Un épisode qu’évoque l’humoriste dans sa réponse. «Alors, vous avez passé une bonne semaine, vous ? attaque-t-il devant le public. Moi, hier, on lisait mes tweets au Sénat et j’ai été viré de mon poste de chroniqueur télé par… Rachida Dati, c’est beaucoup d’informations. Je savais que j’allais être viré un jour, par une Arabe, c’est chiant, mais je savais.»
Sur les tweets qui ont refait surface, il tacle les «racistes» qui «n’ont rien trouvé». «Du coup, ce qu’ils font quand c’est comme ça, ils prennent des morceaux de conversation et, avec, ils essayent de faire dire des trucs à des mots tirés de leur contexte», dit-il dans son sketch.
Quant au fameux bonnet de la discorde, Merwane Benlazar s’amuse des conseils vestimentaires de sa femme, qui lui avait déconseillé de porter une casquette pour masquer sa calvitie à l’antenne : «Ça fait banlieue.» Ils choisissent finalement un bonnet marron qui, pensent-ils, donne un look «bobo». «Elle m’a dit : Au moins, ça fera taire les racistes. Elle a du pif, ma femme», ironise l’humoriste.

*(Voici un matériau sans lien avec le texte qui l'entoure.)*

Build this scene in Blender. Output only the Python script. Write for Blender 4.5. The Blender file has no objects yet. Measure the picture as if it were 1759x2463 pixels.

Le comédien retrouvera ce lundi son micro dans l’émission Zoom Zoom Zen de Matthieu Noël. «Merwane est chez nous à France Inter et restera chez nous», avait déclaré plus tôt le présentateur dans un article de Mediapart. «Je tiens à la liberté d’expression des humoristes tant que ça nous fait marrer et il nous fait bien marrer, poursuivait Matthieu Noël. Mais l’air du temps semble être au racisme et pousse une certaine frange des réseaux sociaux à s’attaquer à quelqu’un sur la base de clichés.»
Merwane Benlazar a récolté de nombreux soutiens parmi ses collègues, du chroniqueur de RTL Alex Vizorek à Charline Vanhoenacker en passant par les humoristes Kheiron et Doully ou encore Panayotis Pascot. «Moi, je peux me défendre, mais tous les jours, il y a des centaines d’Arabes qui sont renvoyés parce qu’ils n’ont pas mis le bon pull, qui ne sont pas pris parce qu’ils n’ont pas mis le bon bonnet et eux, ils se défendront jamais, a tancé Merwane Benlazar dans son sketch-réponse. Il faut que ça [la polémique, ndlr] serve à quelque chose, que ça change un peu pour ces gens-là.»